Material, que contém conteúdo extra, revela a emoção da artista em voltar ao palco que a lançou ao estrelato
No palco, Gal Costa canta "Vapor barato". A certa altura, ela curva o corpo e aponta para Pedro Baby. Corta para o guitarrista, que começa a solar. É a cena que se vê no DVD "Recanto ao vivo" (Universal), lançado também como CD duplo, registrando a turnê de "Recanto". No documentário presente nos extras, porém, a cena aparece de outro ângulo. Durante o solo, a câmera foca o rosto convulsionado da cantora, seu braço estendido trêmulo na direção do guitarrista, a força para segurar o choro antes de voltar a cantar. O detalhe da câmera invertida diz muito da força do show - apontado pelo jornal O Globo como um dos melhores de 2012 - e, mais, do que ele representa para a artista. "Eu lancei "Vapor barato" naquele teatro, no show "Fa-tal" (o DVD foi gravado no Teatro Net Rio, antigo Tereza Rachel, onde Gal apresentou o histórico show em 1971)", lembra Gal. "Pepeu (Gomes, pai de Pedro Baby) era um menino, mais novo do que eu. E Pedro é como se fosse meu filho, vi ele crescer, gosto muito da Baby (do Brasil, sua mãe). E estar ali... Era minha história, minha vida. Eu me comovi. E, como "Fa-tal", esse show é instigante, inovador, estranho, bonito, denso, intenso. É como gosto. Tem todas as minhas caras: o rock, as coisas mais clássicas. Mais que um panorama da minha carreira, é um mergulho. E eu mergulho junto, dando tudo, me rasgando".
Durante o show, Gal faz uma referência à volta ao teatro. Na fala registrada no DVD (dirigido por Dora Jobim e Gabriela Gastal, que também assinam os extras, ao lado de Clara Cavour), ela diz que, naquele palco, está no mesmo lugar, mas num lugar diferente. E completa: "Como eu, como todos nós". A sonoridade eletrônica que atravessa "Recanto ao vivo" é apenas a face mais evidente dessa mudança imposta - e aceita naturalmente - pelo tempo.

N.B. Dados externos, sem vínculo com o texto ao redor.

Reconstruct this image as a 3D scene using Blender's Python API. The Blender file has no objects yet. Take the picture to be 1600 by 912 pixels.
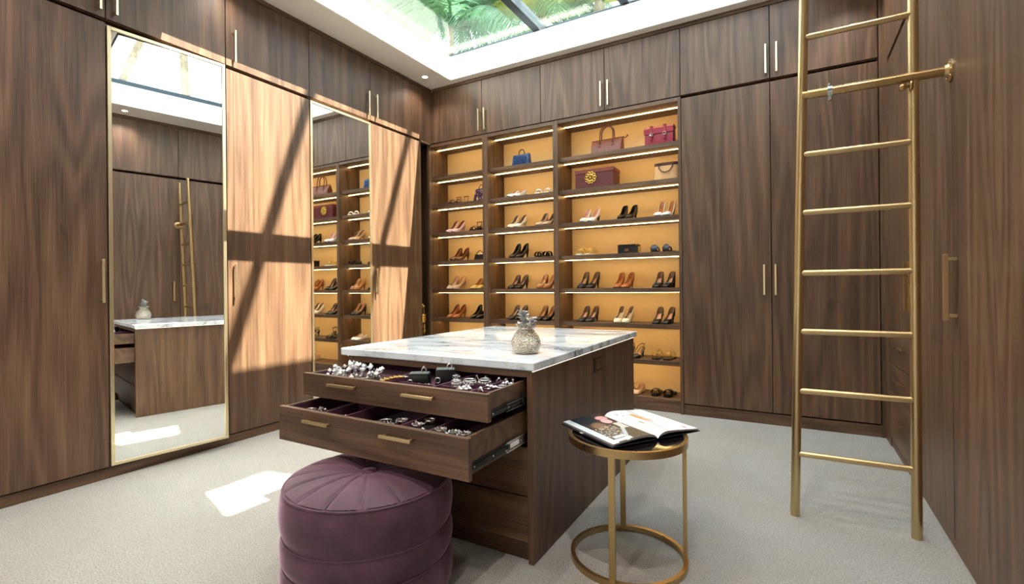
import bpy, bmesh, math, random
from mathutils import Vector, Matrix

SC = bpy.context.scene
COL = SC.collection
PI = math.pi
rnd = random.Random(7)

# ------------------------------------------------------------------ camera
cam_d = bpy.data.cameras.new('camera')
cam = bpy.data.objects.new('camera', cam_d)
COL.objects.link(cam)
cam_d.sensor_width = 36.0
cam_d.lens = 766.587 * 36.0 / 1600.0
cam_d.shift_x = 0.0
cam_d.shift_y = (446.16 - 456.0) / 1600.0
cam_d.clip_start = 0.05
F_ = Vector((-0.49646, 0.86806, 0.0))
R_ = Vector((0.86801, 0.49644, -0.01051)).normalized()
U_ = R_.cross(F_)
M = Matrix((R_, U_, -F_)).transposed().to_4x4()
M.translation = Vector((0, 0, 1.2))
cam.matrix_world = M
SC.camera = cam

# ------------------------------------------------------------------ colour management, sky, sun
SC.view_settings.view_transform = 'Standard'
SC.view_settings.look = 'None'
SC.view_settings.gamma = 1.0
SC.view_settings.use_curve_mapping = False
SC.view_settings.exposure = 0.68

world = bpy.data.worlds.new('sky')
SC.world = world
world.use_nodes = True
wn, wl = world.node_tree.nodes, world.node_tree.links
wn.clear()
w_out = wn.new('ShaderNodeOutputWorld')
w_bg = wn.new('ShaderNodeBackground')
w_tc = wn.new('ShaderNodeTexCoord')
w_no = wn.new('ShaderNodeTexNoise')
w_no.inputs['Scale'].default_value = 2.2
w_no.inputs['Detail'].default_value = 6.0
w_ra = wn.new('ShaderNodeValToRGB')
w_ra.color_ramp.elements[0].position = 0.40
w_ra.color_ramp.elements[0].color = (0.70, 0.84, 1.0, 1)
w_ra.color_ramp.elements[1].position = 0.60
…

"Sei que não tenho mais 30 ou 25. Tenho 67. Mas, por outro lado, não me sinto com a idade que tenho. Estou malhando. Porque o show tem uma demanda física, a vida tem uma demanda física. Quero fortalecer as pernas, os braços. Tenho um personal trainer, mas não para ter o corpo que tinha. Continuo jovem, meu espírito é esse e quero que meu corpo acompanhe", diz. O pensamento sobre o canto, tema presente no show e no CD que o gerou, também é cortado pelo tempo.
"Quando ouço minhas coisas antigas, minha gravação de ´A rã´, acho lindo. De uma pureza que me comove. Mas os anos passam. O grande barato da vida é mudar. É perceber isso e gostar".

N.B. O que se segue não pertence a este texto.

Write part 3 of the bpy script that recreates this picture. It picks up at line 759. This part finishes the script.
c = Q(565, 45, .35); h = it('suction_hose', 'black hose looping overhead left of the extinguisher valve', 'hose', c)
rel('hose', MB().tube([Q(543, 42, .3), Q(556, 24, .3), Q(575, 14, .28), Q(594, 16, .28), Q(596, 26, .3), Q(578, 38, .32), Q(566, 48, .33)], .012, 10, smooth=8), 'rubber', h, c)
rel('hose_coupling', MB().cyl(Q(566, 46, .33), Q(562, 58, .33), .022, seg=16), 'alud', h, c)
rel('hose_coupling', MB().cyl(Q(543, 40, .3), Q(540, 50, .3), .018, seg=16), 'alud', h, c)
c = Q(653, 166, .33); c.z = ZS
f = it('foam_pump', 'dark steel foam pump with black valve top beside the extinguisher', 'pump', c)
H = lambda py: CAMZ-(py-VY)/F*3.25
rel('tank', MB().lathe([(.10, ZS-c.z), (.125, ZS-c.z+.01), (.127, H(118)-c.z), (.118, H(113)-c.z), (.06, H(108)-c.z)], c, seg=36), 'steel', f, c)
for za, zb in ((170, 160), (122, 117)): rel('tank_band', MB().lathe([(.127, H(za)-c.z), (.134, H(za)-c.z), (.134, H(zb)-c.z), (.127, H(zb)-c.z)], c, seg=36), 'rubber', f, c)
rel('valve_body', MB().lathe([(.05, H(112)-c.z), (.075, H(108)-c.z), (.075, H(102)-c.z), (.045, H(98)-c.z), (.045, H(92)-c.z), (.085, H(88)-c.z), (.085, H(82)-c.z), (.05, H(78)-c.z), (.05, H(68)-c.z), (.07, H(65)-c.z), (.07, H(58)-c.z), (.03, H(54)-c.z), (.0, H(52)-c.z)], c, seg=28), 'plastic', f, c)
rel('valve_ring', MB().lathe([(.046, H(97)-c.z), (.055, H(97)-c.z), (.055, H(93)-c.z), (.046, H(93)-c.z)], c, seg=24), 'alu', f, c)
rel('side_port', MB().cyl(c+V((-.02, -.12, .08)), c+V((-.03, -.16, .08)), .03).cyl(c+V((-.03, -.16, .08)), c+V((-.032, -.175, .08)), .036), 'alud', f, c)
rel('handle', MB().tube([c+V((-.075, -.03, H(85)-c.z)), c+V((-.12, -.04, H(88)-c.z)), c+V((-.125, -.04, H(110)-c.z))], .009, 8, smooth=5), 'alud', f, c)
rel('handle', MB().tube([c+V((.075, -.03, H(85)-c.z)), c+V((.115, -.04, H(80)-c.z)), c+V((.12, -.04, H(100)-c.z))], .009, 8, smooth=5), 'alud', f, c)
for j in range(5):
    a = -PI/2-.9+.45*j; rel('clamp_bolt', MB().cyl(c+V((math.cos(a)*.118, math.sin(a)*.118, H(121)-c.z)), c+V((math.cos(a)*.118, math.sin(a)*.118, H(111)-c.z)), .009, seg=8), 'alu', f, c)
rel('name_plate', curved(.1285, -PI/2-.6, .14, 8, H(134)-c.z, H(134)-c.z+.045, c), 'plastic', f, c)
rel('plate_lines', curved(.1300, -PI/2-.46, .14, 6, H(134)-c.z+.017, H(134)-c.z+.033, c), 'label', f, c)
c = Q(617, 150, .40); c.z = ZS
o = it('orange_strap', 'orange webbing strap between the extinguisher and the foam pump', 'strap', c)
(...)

Afinada com o discurso do gosto pelo presente, Gal lista canções mais recentes quando cita momentos do show que considera mais impactantes para ela, como intérprete. "´Autotune autoerótico´ tem isso: ´Agora é a hora dela´. Tem ´Cara do mundo´, ´Tudo dói´... Quando vi ´Tudo dói´ no DVD, pensei: ´Puta merda, cara, que coisa bonita´. Não é só o texto que me arrebata, é também a sonoridade, tudo junto".
As três canções (como todas de "Recanto" e a maioria de "Recanto ao vivo") são de Caetano Veloso, que também dirige o show. Gal, que já foi dirigida por outros artistas de assinatura forte, como Waly Salomão e Gerald Thomas, comenta como funciona para ela esse diálogo: "Guilherme Araújo me disse uma vez que um diretor de um show não pode ser como o de um ator. Em ´Gal Tropical´, ele percebeu que eu estava mudando e montou um show pensando nisso. Não me disse em nenhum momento para eu fazer nada no palco. Só com Gerald teve esse tipo de direção. Normalmente, como aconteceu com Caetano, o diretor cuida mais da parte musical, de repertório", conta.
Para o futuro, Gal pensa em seguir com a turnê até o fim do ano ("Quero voltar ao Circo Voador, foi muito marcante, a gritaria, a paixão, o cheirinho me lembraram o ´Fa-tal´") e planeja um novo disco ("Estou começando a vislumbrar"). "Seria bonito também se fosse lançado o ´Fa-tal´ em DVD. Leon Hirszman filmou vários dias, o arquivo dele deve ter o show todo".